Il souligne aussi l’inhumanité de ces politiques : « tout impact négatif à court terme n’est pour eux qu’une épreuve nécessaire dans le cadre de ce processus : la forte hausse des taux d’intérêt peut aujourd’hui répandre la famine, mais la liberté des marchés est indispensable à l’efficacité, l’efficacité engendre la croissance, et la croissance profite à tous. La souffrance et la douleur deviennent des phases de la rédemption : elles prouvent qu’un pays est sur la bonne voie ». Il souligne le gâchis de ces véritables purges : « une économie frappée d’une récession profonde connaîtra peut-être une croissance plus rapide au moment de la reprise, mais elle ne rattrapera jamais le temps perdu ». Pire, il souligne l’absurdité de politiques restrictives que l’Occident a abandonnées depuis la Grande Dépression.
L’auteur souligne que « le problème, c’est que beaucoup de ces politiques sont devenues des fins en soi, non des moyens au service d’une croissance juste et durable. Dans ces conditions, elles ont été poussées trop loin, trop vite et sans être accompagnées d’autres mesures qui étaient nécessaires ». Par de nombreux exemples, il montre que le FMI a encouragé des privatisations trop rapides : « si l’on privatisait un monopole avant de mettre en place une concurrence réelle ou une agence de réglementation, on allait remplacer un monopole public par un monopole privé (…) encore plus impitoyable pour le consommateur ». Il souligne également l’importance de l’ouverture progressive au commerce, pour s’assurer que la création de nouveaux emplois compense ceux perdus par la libéralisation, comme en Asie du Sud-Est.

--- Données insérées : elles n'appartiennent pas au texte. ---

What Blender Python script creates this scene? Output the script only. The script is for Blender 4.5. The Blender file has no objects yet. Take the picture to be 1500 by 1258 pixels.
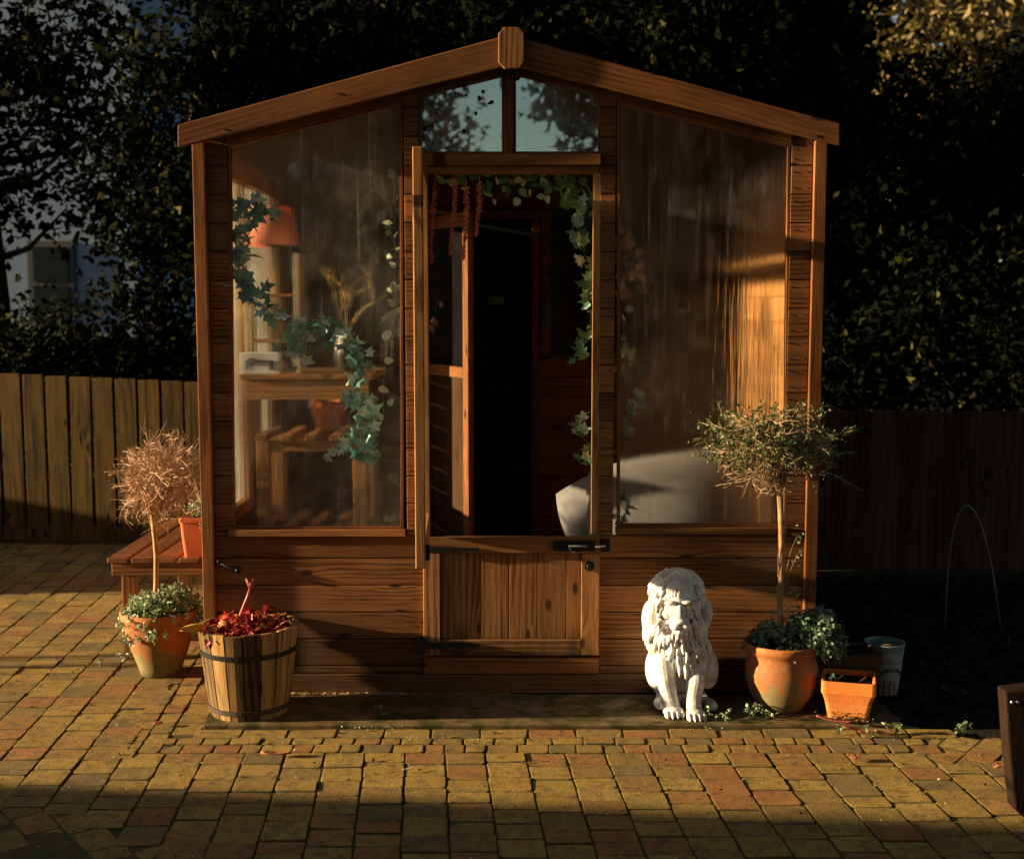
import bpy, math, random
import numpy as np
from mathutils import Vector, Matrix, Quaternion
random.seed(11); rng = np.random.default_rng(5)
R = math.radians
sc = bpy.context.scene
col = sc.collection
# ---------------------------------------------------------------- camera model
CAMY, CAMZ, PITCH, F = -4.5, 1.444, R(5.68), 1800.0
def P(u, v, y):
    cx, cy = (u-750)/F, (629-v)/F
    t = (y-CAMY)/(math.cos(PITCH)+cy*math.sin(PITCH))
    return (cx*t, CAMZ+t*(-math.sin(PITCH)+cy*math.cos(PITCH)))
def X(u, v, y=0): return P(u, v, y)[0]
def Z(v, y=0): return P(750, v, y)[1]
# ---------------------------------------------------------------- object helpers
def tag(o, label=None, cat=None, group=None, kind=None):
    if label: o['label'] = label
    if cat: o['category'] = cat
    if group: o['group'] = group
    if kind: o['kind'] = kind
    return o
def empty(name, loc, label, cat, group=None, rz=0):
    o = bpy.data.objects.new(name, None); col.objects.link(o)
    o.location = loc; o.rotation_euler = (0, 0, rz); o.empty_display_size = .1
    return tag(o, label, cat, group)
def link(name, me, mat, parent=None, smooth=False, bevel=0):
    o = bpy.data.objects.new(name, me); col.objects.link(o)
    if mat: me.materials.append(mat)
    if parent is not None: o.parent = parent
    if smooth:
        me.polygons.foreach_set('use_smooth', [True]*len(me.polygons))
    if bevel:
        b = o.modifiers.new('bevel', 'BEVEL'); b.width = bevel; b.segments = 2; b.limit_method = 'ANGLE'; b.angle_limit = R(40)
    return o
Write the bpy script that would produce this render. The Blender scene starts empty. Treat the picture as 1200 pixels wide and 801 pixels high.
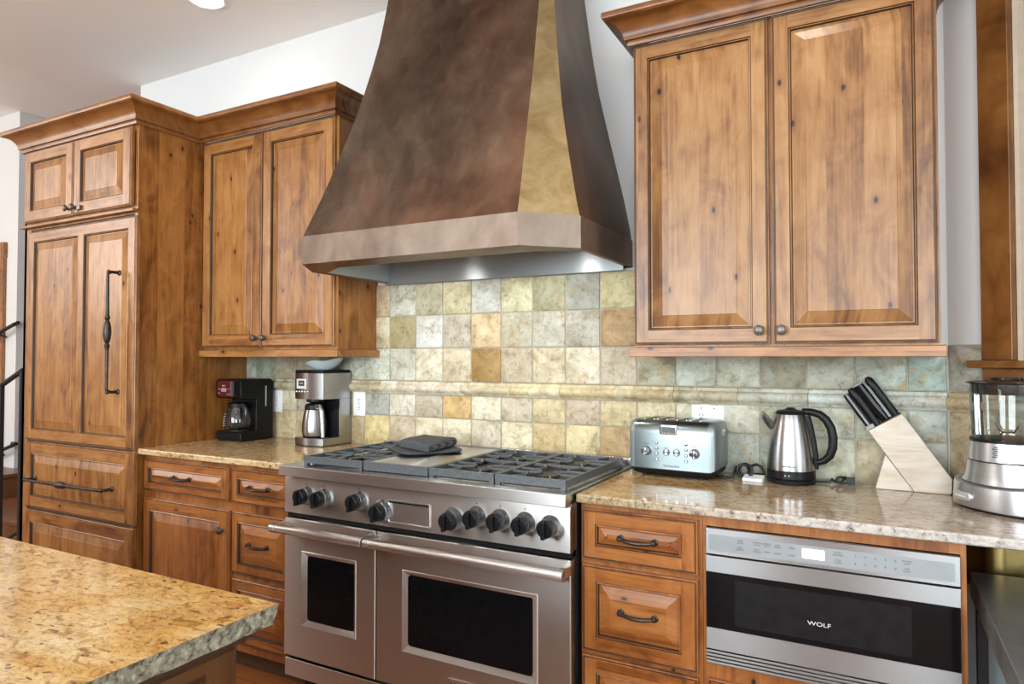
import bpy, bmesh, math, random
from mathutils import Vector, Matrix, Euler
random.seed(7)
sc = bpy.context.scene
COL = sc.collection
PI = math.pi

# ------------------------------------------------------------------ camera
cam_d = bpy.data.cameras.new('camera')
cam = bpy.data.objects.new('camera', cam_d)
COL.objects.link(cam)
sc.camera = cam
cam_d.sensor_fit = 'HORIZONTAL'
cam_d.sensor_width = 36.0
cam_d.lens = 788.52 * 36.0 / 1200.0
cam_d.clip_start = 0.05
YAW, PITCH = 0.4929, 0.0233
CAMP = Vector((2.038, -2.5634, 1.3351))
fw = Vector((-math.sin(YAW) * math.cos(PITCH), math.cos(YAW) * math.cos(PITCH), math.sin(PITCH)))
rt = Vector((math.cos(YAW), math.sin(YAW), 0))
up = rt.cross(fw)
cam.matrix_world = Matrix(((rt.x, up.x, -fw.x, CAMP.x), (rt.y, up.y, -fw.y, CAMP.y), (rt.z, up.z, -fw.z, CAMP.z), (0, 0, 0, 1)))

# ------------------------------------------------------------------ world, exposure, big lights
sc.view_settings.view_transform = 'Standard'
sc.view_settings.look = 'None'
sc.view_settings.exposure = -0.37
sc.view_settings.gamma = 1.0
sc.view_settings.use_curve_mapping = False
try:
    sc.cycles.use_denoising = True
    sc.cycles.max_bounces = 8
    sc.cycles.diffuse_bounces = 4
    sc.cycles.glossy_bounces = 6
    sc.cycles.transmission_bounces = 6
    sc.cycles.transparent_max_bounces = 8
    sc.cycles.sample_clamp_indirect = 6.0
    sc.cycles.caustics_reflective = False
    sc.cycles.caustics_refractive = False
except Exception:
    pass
wd = bpy.data.worlds.new('world')
sc.world = wd
wd.use_nodes = True
bg = wd.node_tree.nodes['Background']
bg.inputs['Color'].default_value = (0.80, 0.90, 1.0, 1)
bg.inputs['Strength'].default_value = 1.0

def area_light(name, loc, target, w, h, power, color):
    d = bpy.data.lights.new(name, 'AREA')
    d.shape = 'RECTANGLE'
    d.size, d.size_y = w, h
    d.energy = power
    d.color = color
    o = bpy.data.objects.new(name, d)
    COL.objects.link(o)
    o.location = loc
    o.rotation_euler = (Vector(target) - Vector(loc)).to_track_quat('-Z', 'Y').to_euler()
    return o

DAY = (0.86, 0.95, 1.0)
# daylight standing in the window openings of the rear wall, the right wall and the angled wall
area_light('rear_window_daylight', (-0.3, -6.32, 1.75), (-0.3, 0, 1.75), 2.6, 2.1, 300, DAY)
area_light('rear_window_daylight', (3.0, -6.32, 1.75), (3.0, 0, 1.75), 1.7, 2.1, 190, DAY)
area_light('side_window_daylight', (4.72, -2.6, 1.75), (0, -2.6, 1.75), 1.9, 1.9, 150, (0.80, 0.94, 1.0))
area_light('angled_wall_window_daylight', (2.86, -0.42, 1.98), (2.16, -1.12, 1.98), 0.68, 1.2, 16, (0.75, 0.93, 1.0))
area_light('stair_hall_fill', (-5.2, -3.6, 2.6), (-4.4, 0.6, 1.6), 1.8, 1.6, 150, (1.0, 0.96, 0.9))  # added fill light that brightens the hall wall; no window there

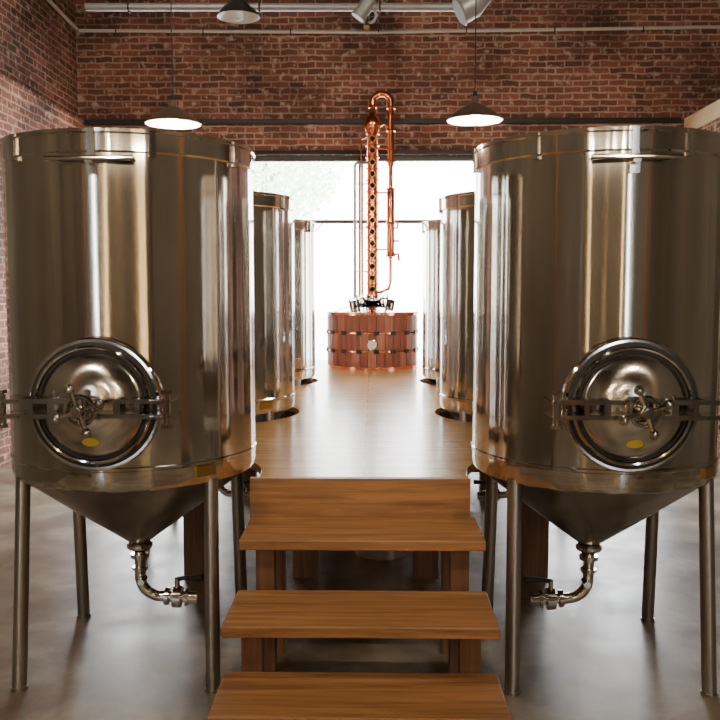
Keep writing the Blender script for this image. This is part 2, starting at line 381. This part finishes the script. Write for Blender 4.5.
# ------------------------------------------------------------------ deck + stairs
DH=.815; Y0=3.98; Y1=10.75; WD=1.28
def hw(y):
    w=WD
    for c in TY:
        d=abs(y-c); rr=R+.03
        if d<rr: w=min(w,TX-math.sqrt(rr*rr-d*d))
    if y<TY[0]: w=TX-(R+.03)
    return w
ys=[Y0+(Y1-Y0)*i/340 for i in range(341)]
dk=empty('wooden_walkway')
m=MB(); vs=[];fs=[]
for y in ys:
    w=hw(y)
    vs+=[(-w,y,DH),(w,y,DH),(w,y,DH-.04),(-w,y,DH-.04)]
for i in range(len(ys)-1):
    a=i*4;b_=a+4
    fs+=[(a,a+1,b_+1,b_),(a+3,b_+3,b_+2,a+2),(a+1,a+2,b_+2,b_+1),(a,b_,b_+3,a+3)]
fs+=[(0,3,2,1),(len(vs)-4,len(vs)-3,len(vs)-2,len(vs)-1)]
m.add(vs,fs,M_deck); m.obj('deck_boards',dk)
m=MB(); m.box((-.535,Y0-.035,DH-.19),(.505,Y0,DH-.001),M_tread); m.obj('fascia',dk)
m=MB()
for x in (-.43,.43): m.box((x-.03,Y0,DH-.2),(x+.03,Y1-.05,DH-.04),M_post)
for y in (5.05,7.15,9.3,10.6): m.box((-1.2,y-.03,DH-.2),(1.2,y+.03,DH-.041),M_post)
for y in (5.05,7.15,9.3,10.6):
    for x in (-1.04,-.37,.37,1.04): m.box((x-.075,y+.03,FL),(x+.075,y+.14,DH-.04),M_post)
for x in (-.43,.43): m.box((x-.05,Y0+.02,FL),(x+.05,Y0+.11,DH-.04),M_post)
m.box((-1.25,Y1-.03,FL),(1.25,Y1,DH-.04),M_post)
m.obj('support_frame',dk)
st=empty('wooden_staircase')
tr=[(.632,3.56,.38),(.425,3.13,.40),(.222,2.83,.36)]
for i,(z,yf,dp) in enumerate(tr):
    m=MB(); m.box((-.53,yf,z-.046),(.53,yf+dp,z),M_tread); m.obj('tread_%d'%(i+1),st,bevel=.006)
m=MB()
for x in (-.43,.43):
    for i,(z,yf,dp) in enumerate(tr):
        m.box((x-.04,yf+.10,FL),(x+.04,yf+.19,z-.046),M_post)
        m.box((x-.03,yf+.19,z-.12),(x+.03,yf+dp+.02,z-.047),M_post)
m.obj('stringers',st)
m=MB(); m.lathe([(0,.0),(.17,0),(.2,.3),(.215,.3),(.215,.315),(.19,.315),(.165,.02),(0,.02)],M_white,None,32); m.obj('storage_tub',None,(.10,5.6,FL))
m=MB(); m.box((-.28,0,0),(.22,.5,.5),M_dark); m.box((-.29,-.01,.5),(.23,.51,.53),M_dark); m.obj('storage_crate',None,(0,6.1,FL),.01)

# ------------------------------------------------------------------ still
e=empty('copper_column_still',(.03,9.9,DH))
m=MB(); n=34; r0=.50
for k in range(n):
    a=2*pi*k/n; A=Matrix.Rotation(a,4,'Z'); w=pi*r0/n*.97
    for j in range(3):
        m.box((-w,-r0-.02,.01+.205*j),(w,-r0+.02,.01+.205*j+.200),M_stave if (k*7+j*5)%4 else M_stave2,A)
m.lathe([(r0-.01,.01),(r0-.01,.62)],M_stave,None,48)
m.obj('stave_vat',e)
m=MB()
for z in (.195,.40):
    m.lathe([(r0+.02,z),(r0+.024,z),(r0+.024,z+.016),(r0+.02,z+.016)],M_copper,None,64)
    for k in range(0,n,2):
        A=Matrix.Rotation(2*pi*(k+.5)/n,4,'Z'); m.box((-.03,-r0-.034,z-.014),(.03,-r0-.02,z+.030),M_dark,A)
m.lathe([(r0+.025,.0),(r0+.032,.0),(r0+.032,.03),(r0+.02,.03)],M_copper,None,64)
m.lathe([(r0+.025,.6),(r0+.035,.605),(r0+.035,.64),(r0-.03,.64)],M_copper,None,64)
m.obj('hoops',e)
m=MB(); m.cyl((.0,-r0-.02,.28),(.0,-r0-.06,.28),.055,M_enamel,24); m.torus((0,-r0-.055,.28),(0,1,0),.055,.008,M_pol,24,8); m.obj('gauge',e)
m=MB()
m.lathe([(r0-.03,.64),(.40,.67),(.26,.71),(.16,.745),(.13,.77),(.13,.79)],M_pol,None,64)
m.lathe([(.16,.775),(.2,.78),(.2,.80),(.16,.805),(.08,.81)],M_pol,None,40)
for k in range(8):
    a=2*pi*k/8; m.cyl((.175*math.cos(a),.175*math.sin(a),.765),(.175*math.cos(a),.175*math.sin(a),.83),.012,M_pol,8)
m.cyl((-.20,-.2,.68),(-.21,-.24,.77),.06,M_pol,24); m.torus((-.21,-.24,.77),(-.1,-.2,.8),.06,.012,M_pol,24,8)
m.cyl((.20,-.2,.68),(.21,-.24,.76),.05,M_pol,24)
m.obj('pot_head',e)
m=MB()
z0=.81; dz=.131; rc=.062
m.lathe([(rc+.02,.80),(rc,z0+.03),(rc,2.66)],M_copper,None,32)
for k in range(15):
    z=z0+dz*k+.02
    m.lathe([(rc,z-.008),(rc+.02,z-.006),(rc+.02,z+.006),(rc,z+.008)],M_copper,None,28)
    if k<14:
        for s_ in (0,pi):
            A=Matrix.Rotation(s_,4,'Z'); 
            p=A@Vector((0,-rc+.005,z+dz/2)); q=A@Vector((0,-rc-.022,z+dz/2)); q2=A@Vector((0,-rc-.024,z+dz/2))
            m.cyl(p,q,.036,M_brass,20); m.cyl(q,q2,.028,M_glassdark,20)
m.lathe([(rc,2.66),(.085,2.70),(.10,2.76),(.085,2.83),(.045,2.87),(.038,2.90)],M_copper,None,32)
m.obj('rectifying_column',e)
m=MB()
xr=.21
m.tube([(0,0,2.88),(0,0,3.01)]+[(xr/2-xr/2*math.cos(a),0,3.01+xr/2*math.sin(a)) for a in [pi*i/14 for i in range(1,15)]]+[(xr,0,2.6),(xr,0,2.3)],.038,M_copper,16)
m.tube([(xr,0,2.30),(xr,0,1.3)],.026,M_copper,14)
m.lathe([(.022,1.25),(.046,1.29),(.046,2.02),(.022,2.06)],M_copper,Matrix.Translation((xr,0,0)),24)
for z in (1.28,1.65,2.04,2.35,2.7,2.95): m.torus((xr,0,z),(0,0,1),.047,.012,M_copper,24,8)
m.torus((0,0,2.96),(0,0,1),.044,.011,M_copper,24,8)
m.tube([(xr,0,1.27),(xr,0,1.0),(xr-.02,0,.9),(.1,0,.86),(0,0,.86)],.02,M_copper,10)
for z in (1.35,2.0,2.5): m.tube([(0,0,z),(xr,0,z)],.011,M_copper,8)
m.tube([(xr,0,1.3),(xr+.09,0,1.3),(xr+.1,0,1.22)],.016,M_copper,8); m.tube([(xr,0,1.45),(xr+.10,0,1.45)],.013,M_copper,8); m.tube([(xr,0,1.6),(xr+.08,0,1.6),(xr+.085,0,1.68)],.014,M_copper,8)
m.tube([(.05,.0,2.72),(.13,0,2.78),(xr,0,2.72)],.014,M_copper,8)
m.obj('gooseneck_and_condenser',e)
m=MB()
m.tube([(-.2,0,.66),(-.2,0,2.30)]+[(-.16-.04*math.cos(a),0,2.30+.04*math.sin(a)) for a in [pi/2*i/5 for i in range(1,6)]]+[(0,0,2.34)],.018,M_leg,10)
m.tube([(-.13,.0,.66),(-.13,0,2.6),(0,0,2.66)],.010,M_copper,8)
for z in (1.1,1.6,2.1): m.tube([(-.2,0,z),(0,0,z)],.007,M_leg,8)
m.obj('steam_line',e)

# ------------------------------------------------------------------ outside
m=MB(); m.box((-40,YB+.35,-.35),(40,60,-.2),M_pave); m.box((-40,-40,-.35),(40,YF-.35,-.2),M_pave); m.obj('street_ground')
def tree(x,y,h,rad,seed):
    rnd=random.Random(seed); m=MB()
    m.tube([(0,0,-.0),(.05,0,h*.35),(0,.1,h*.7),(0,0,h)],[.22,.17,.12,.04],M_bark,10)
    for k in range(7):
        a=k*2.4; m.tube([(0,0,h*(.4+.07*k)),(math.cos(a)*rad*.5,math.sin(a)*rad*.5,h*(.5+.07*k)),(math.cos(a)*rad*.8,math.sin(a)*rad*.8,h*(.6+.06*k))],[.07,.04,.015],M_bark,6)
    vs=[];fs=[]
    for k in range(3600):
        while True:
            p=Vector((rnd.uniform(-1,1),rnd.uniform(-1,1),rnd.uniform(-1,1)))
            if p.length<1: break
        p=Vector((p.x*rad,p.y*rad,h*.85+p.z*rad*.9)); u=Vector((rnd.gauss(0,1),rnd.gauss(0,1),rnd.gauss(0,1))).normalized(); w=u.orthogonal().normalized()
        s_=.12; b0=len(vs); vs+=[p-u*s_,p+w*s_*.5,p+u*s_,p-w*s_*.5]; fs.append((b0,b0+1,b0+2,b0+3))
    m.add(vs,fs,M_leaf); m.obj('street_tree',None,(x,y,-.2))
tree(-3.0,24,6.5,2.2,1); 

# ------------------------------------------------------------------ light
w=bpy.data.worlds.new('sky'); S.world=w; w.use_nodes=True; bg=w.node_tree.nodes['Background']
nt=w.node_tree; tc=N(nt,'ShaderNodeTexCoord'); sp=N(nt,'ShaderNodeSeparateXYZ'); nt.links.new(tc.outputs['Generated'],sp.inputs[0])
r=ramp(nt,[(.0,(1,1,1)),(.5,(.92,.96,1))]); nt.links.new(sp.outputs['Z'],r.inputs[0]); nt.links.new(r.outputs[0],bg.inputs['Color'])
bg.inputs['Strength'].default_value=19
def portal(x0,x1,z0,z1,y,rot):
    l=bpy.data.lights.new('sky_portal','AREA'); l.shape='RECTANGLE'; l.size=x1-x0; l.size_y=z1-z0; l.cycles.is_portal=True
    o=bpy.data.objects.new('window_portal',l); o.location=((x0+x1)/2,y,(z0+z1)/2); o.rotation_euler=rot; col.objects.link(o)
for a,b_ in bays: portal(a,b_,WB,WT,YB+.2,(-pi/2,0,0))
for a,b_ in fb: portal(a,b_,.5,4.2,YF-.2,(pi/2,0,0))

# ------------------------------------------------------------------ camera
c=bpy.data.cameras.new('cam'); c.sensor_width=36; c.lens=42.5; c.clip_end=200
o=bpy.data.objects.new('camera',c); o.location=(.05,0,1.7)
o.rotation_euler=(math.radians(90-4.7),0,math.radians(.94)); col.objects.link(o); S.camera=o
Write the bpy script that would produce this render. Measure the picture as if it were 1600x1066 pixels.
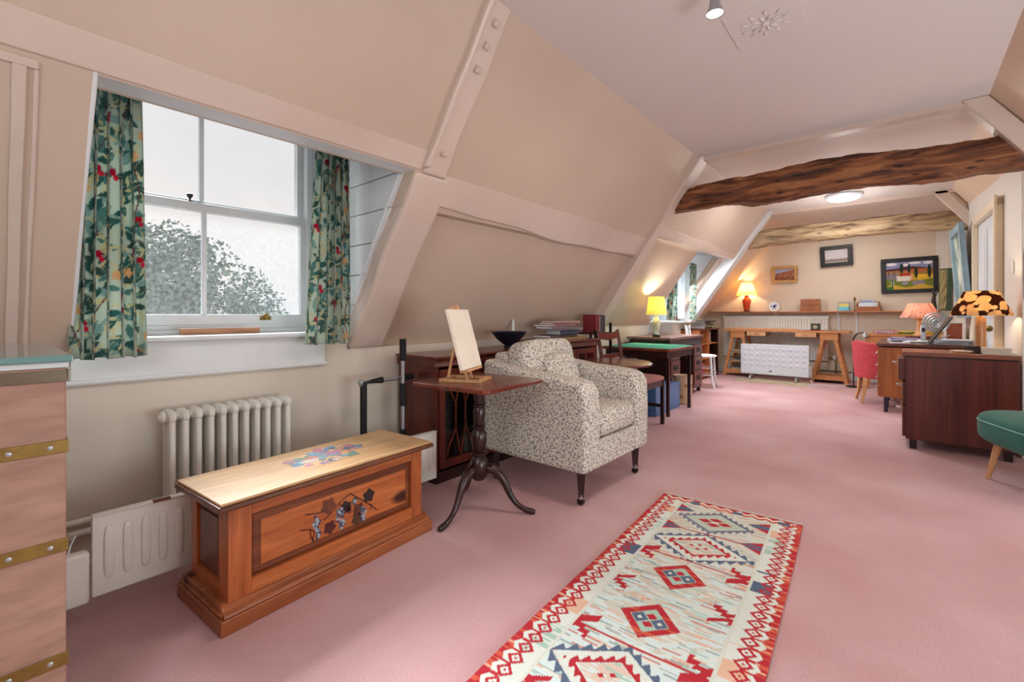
import bpy, bmesh, math, random
import numpy as np
from mathutils import Vector, Matrix, Euler, noise
rnd = random.Random(7)
for o in list(bpy.data.objects): bpy.data.objects.remove(o)
scn = bpy.context.scene
COL = scn.collection
PI = math.pi
R = math.radians
def S(r, g, b):
    f = lambda c: (c/255/12.92) if c/255 <= .04045 else ((c/255+.055)/1.055)**2.4
    return (f(r), f(g), f(b), 1.0)

# ------------------------------------------------------------ camera, sky, light, exposure
cd = bpy.data.cameras.new('camera'); cam = bpy.data.objects.new('camera', cd); COL.objects.link(cam)
cam.location = (0, 0, 1.05); cam.rotation_euler = (R(90), 0, R(40.67))
cd.sensor_width = 36; cd.lens = 16.0; cd.shift_y = -.0256; cd.clip_start = .05
scn.camera = cam
scn.view_settings.view_transform = 'Standard'; scn.view_settings.look = 'None'
scn.view_settings.gamma = 1; scn.view_settings.exposure = 0.0
try: scn.view_settings.use_curve_mapping = False
except Exception: pass
w = bpy.data.worlds.new('overcast_sky'); scn.world = w; w.use_nodes = True
wn = w.node_tree; bg = wn.nodes['Background']; bg.inputs[1].default_value = 1.15
tc = wn.nodes.new('ShaderNodeTexCoord'); nz = wn.nodes.new('ShaderNodeTexNoise'); nz.inputs['Scale'].default_value = 2.2
nz.inputs['Detail'].default_value = 4
cr = wn.nodes.new('ShaderNodeValToRGB'); cr.color_ramp.elements[0].color = (.66, .68, .73, 1); cr.color_ramp.elements[0].position = .3
cr.color_ramp.elements[1].color = (.82, .79, .77, 1); cr.color_ramp.elements[1].position = .6
wn.links.new(tc.outputs['Generated'], nz.inputs['Vector']); wn.links.new(nz.outputs['Fac'], cr.inputs[0]); wn.links.new(cr.outputs[0], bg.inputs[0])

def light(name, kind, loc, power, color=(1, 1, 1), size=.1, rot=None, sy=None, spot=None, target=None):
    l = bpy.data.lights.new(name, kind); l.energy = power; l.color = color
    if kind == 'AREA':
        l.size = size
        if sy: l.shape = 'RECTANGLE'; l.size_y = sy
    elif kind == 'SUN': l.angle = size
    else: l.shadow_soft_size = size
    if kind == 'SPOT': l.spot_size = spot; l.spot_blend = .6
    o = bpy.data.objects.new(name, l); COL.objects.link(o); o.location = loc
    if target is not None:
        o.rotation_euler = (Vector(target)-Vector(loc)).to_track_quat('-Z', 'Y').to_euler()
    elif rot: o.rotation_euler = rot
    return o
# daylight of the bright overcast sky falling through the dormers from the left
light('overcast_sun', 'SUN', (-8, 2, 8), 11.0, (.90, .95, 1.0), R(28), target=(-1.2, 1.6, 2.2))
# unseen fill lights added to brighten the near half of the room
light('ceiling_lamp', 'AREA', (.45, -.9, 2.44), 24, (.98, .98, 1.0), 1.2, rot=(0, 0, 0))  # added overhead fill without a fitting
light('ceiling_lamp', 'AREA', (-.5, 2.1, 2.36), 7, (1.0, .93, .86), .5, rot=(0, 0, 0))
light('window_daylight', 'AREA', (1.45, 1.2, .95), 50, (.86, .95, 1.0), 1.3, target=(-1.4, 2.0, 1.5))  # added side fill, no window is built here
light('window_daylight', 'AREA', (1.45, 3.4, .95), 28, (.94, .97, 1.0), 1.0, target=(-1.6, 4.2, 1.9))
light('window_daylight', 'AREA', (-.6, -1.5, 1.5), 30, (.88, .96, 1.0), 1.4, target=(-1.0, 1.3, 0))
light('hall_lamp', 'AREA', (-.9, 5.6, 2.42), 26, (.98, .98, 1.0), .9, rot=(0, 0, 0))  # added unseen fill brightening the far half of the room
light('dormer_daylight', 'AREA', (-2.22, 6.5, 1.5), 30, (.88, .95, 1.0), .6, target=(-.9, 6.9, 0))  # added on the room side of the curtains, replaces daylight they block
light('hall_lamp', 'AREA', (-.7, 8.0, 2.40), 13, (1.0, .95, .88), .7, rot=(0, 0, 0))  # second added fill at the far end, no fitting there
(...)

L’auteur consacre un chapitre entier à la transition calamiteuse de la Russie, en pronostiquant comme issue possible, dès 2002, « qu’un pouvoir semi autoritaire assurera la stabilité, mais au prix de la perte de certaines libertés démocratiques ». Il souligne que les « fanatiques du marché » qui ont conseillé la Russie n’ont prêté aucune attention à l’expérience chinoise, qui aurait dû inspirer des solutions beaucoup plus graduelles. Il montre que la libération instantanée des prix a engendré une hyperinflation qui a englouti l’épargne et appauvri la population puis entraîné une hausse des taux peu favorable à la création d’activité. Il note que les privatisations n’ont été qu’un « pillage d’actifs » par quelques oligarques qui avaient de bonnes relations. Résultat, le PIB russe a baissé de 54% de 1990 à 1999 et l’espérance de vie a reculé.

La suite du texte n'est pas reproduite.